Mahapurusa Sankardeva has given the Assamese people a simple religion based on the worship of one God that is Vishnu identified with Sri Krishna, simply by uttering His name and lestening to discussion on His greatness and listening to His praise. It has not yet been settled whether the religious philosophy of Sankardeva is Advaiavad or Bishistadvaitavad. The debate is still going on. Whatever be the outcome, if we judge her articles on their intrinsic values, we will find them each presenting the depth of her study, her capacity for keen and intense analysis methodical arguments and her lucid expression.

Besides her research work in Assamese, she has a number of books in English to her credit. A few of these are stated below.

1.    Folk Songs of Assam

2.    Namghosa: Literary Expression of Bhakti-Dharma

3.    Lakshminath Bezbaruah’s Studies of Upanisad

4.    A Teller of Tales of Tiny tots

5.   Lakshrninath Bezbaruah’s Exposition of Bhakti and Nam-Dharma.

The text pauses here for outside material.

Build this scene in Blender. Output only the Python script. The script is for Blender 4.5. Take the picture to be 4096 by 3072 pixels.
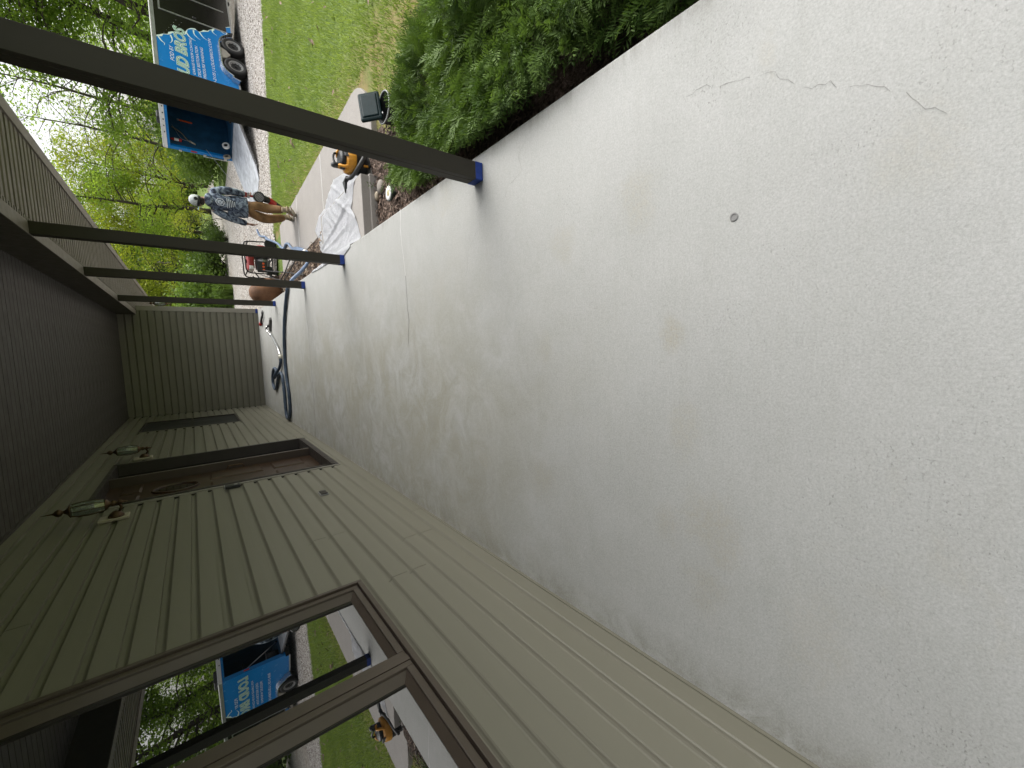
import bpy, math, random
import numpy as np
from mathutils import Vector, Matrix
from mathutils.bvhtree import BVHTree

# ------------------------------------------------------------------ camera, sky, sun, exposure
scene = bpy.context.scene
for o in list(bpy.data.objects):
    bpy.data.objects.remove(o)
COL = scene.collection
rnd = random.Random(11)
NPR = np.random.RandomState(5)

cam_d = bpy.data.cameras.new("camera")
cam = bpy.data.objects.new("camera", cam_d)
COL.objects.link(cam)
cam_d.sensor_fit = 'HORIZONTAL'
cam_d.sensor_width = 36.0
cam_d.lens = 36.0 * 1625.3 / 4096.0
cam_d.clip_start = 0.02
cam_d.clip_end = 2000
RC = [[0.9954194958952629, -0.03018701710708535, -0.09071257459579211],
      [0.052766176943350944, -0.617757654317599, 0.7845962089526057],
      [-0.07972300648121339, -0.7857889185590456, -0.6133351593602]]
cam.matrix_world = Matrix([[RC[i][1], RC[i][0], -RC[i][2], (0, 0, 1.41)[i]] for i in range(3)] + [[0, 0, 0, 1]])
scene.camera = cam

SUN_EL, SUN_AZ = math.radians(43.5), math.radians(76)      # azimuth from +Y towards +X
world = bpy.data.worlds.new("World")
scene.world = world
world.use_nodes = True
wn, wl = world.node_tree.nodes, world.node_tree.links
bg = wn["Background"]
sky = wn.new("ShaderNodeTexSky")
sky.sky_type = 'NISHITA'
sky.sun_disc = False
sky.sun_elevation = SUN_EL
sky.sun_rotation = SUN_AZ
sky.air_density = 1.0
sky.dust_density = 4.0
hs = wn.new("ShaderNodeHueSaturation")
hs.inputs['Saturation'].default_value = 0.22
wl.new(sky.outputs[0], hs.inputs['Color'])
wl.new(hs.outputs[0], bg.inputs['Color'])
bg.inputs['Strength'].default_value = 0.15

sun_d = bpy.data.lights.new("sun", 'SUN')
sun_d.energy = 1.5
sun_d.angle = math.radians(64)
sun_d.color = (1.0, 0.982, 0.955)
sun = bpy.data.objects.new("sun", sun_d)
COL.objects.link(sun)
sd = Vector((math.cos(SUN_EL) * math.sin(SUN_AZ), math.cos(SUN_EL) * math.cos(SUN_AZ), math.sin(SUN_EL)))
sun.rotation_euler = (-sd).to_track_quat('-Z', 'Y').to_euler()
sun.location = sd * 60

scene.view_settings.view_transform = 'Standard'
scene.view_settings.look = 'None'
scene.view_settings.exposure = 0.82
scene.view_settings.gamma = 1.0
scene.view_settings.use_curve_mapping = False
scene.render.engine = 'CYCLES'
scene.cycles.max_bounces = 8
scene.cycles.diffuse_bounces = 5
scene.cycles.transparent_max_bounces = 16

# ------------------------------------------------------------------ helpers
def tag(o, label=None, cat=None, group=None, kind=None):
    if label: o["label"] = label
    if cat: o["category"] = cat
    if group: o["group"] = group
    if kind: o["kind"] = kind
    return o

def thing(name, label, cat, loc=(0, 0, 0), rz=0.0, group=None):
    o = bpy.data.objects.new(name, None)
    o.empty_display_size = 0.1
    o.location = loc
    o.rotation_euler = (0, 0, rz)
    COL.objects.link(o)
    return tag(o, label, cat, group)

def link_mesh(name, me, parent=None):
    o = bpy.data.objects.new(name, me)
    COL.objects.link(o)
    if parent: o.parent = parent
    return o

def share(name, o, parent, loc=(0, 0, 0), rot=(0, 0, 0), sc=(1, 1, 1)):
    c = o.copy()
    c.name = name
    COL.objects.link(c)
    c.parent = parent
    c.location, c.rotation_euler, c.scale = loc, rot, sc
    return c

def copy_tree(o, parent=None):
    c = o.copy()
    COL.objects.link(c)
    c.parent = parent
    for ch in list(o.children):
        copy_tree(ch, c)
    return c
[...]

6.   Ideals of Sankardeva as interpreted by Lakshminath Bezbarua.

7.   Vaishnavism: A Living Religion of India

8.   Lakshrninath Bezbarua, The Exponant of Assam Vaishnavism.

Her husband Professor is a renowned poet and outstanding critic and as such the couple can he called complementary to each other. After writing out an article or a poem he asks Anima Dutta to prepare a copy of the same. Being the first person to read his compositions she suggests corrections or alternation here and there if she thinks that necessary for a better effect. Mrs. Dutta also seeks her husband’s advice in order to make her expressions more effective. He goes through her English articles before they get ready for the print. But in so far as her short stories are concerned she always remains in her own universe. Professor Dutta gets to read them after they have been published.

Anima Dutta edited the 1996 number of Anwexon, the annual research journal of the teachers of Guwahati University. I pray to God to give her a long life enabling her to enrich Assamese literature with many more valuable articles and ongoing short stories.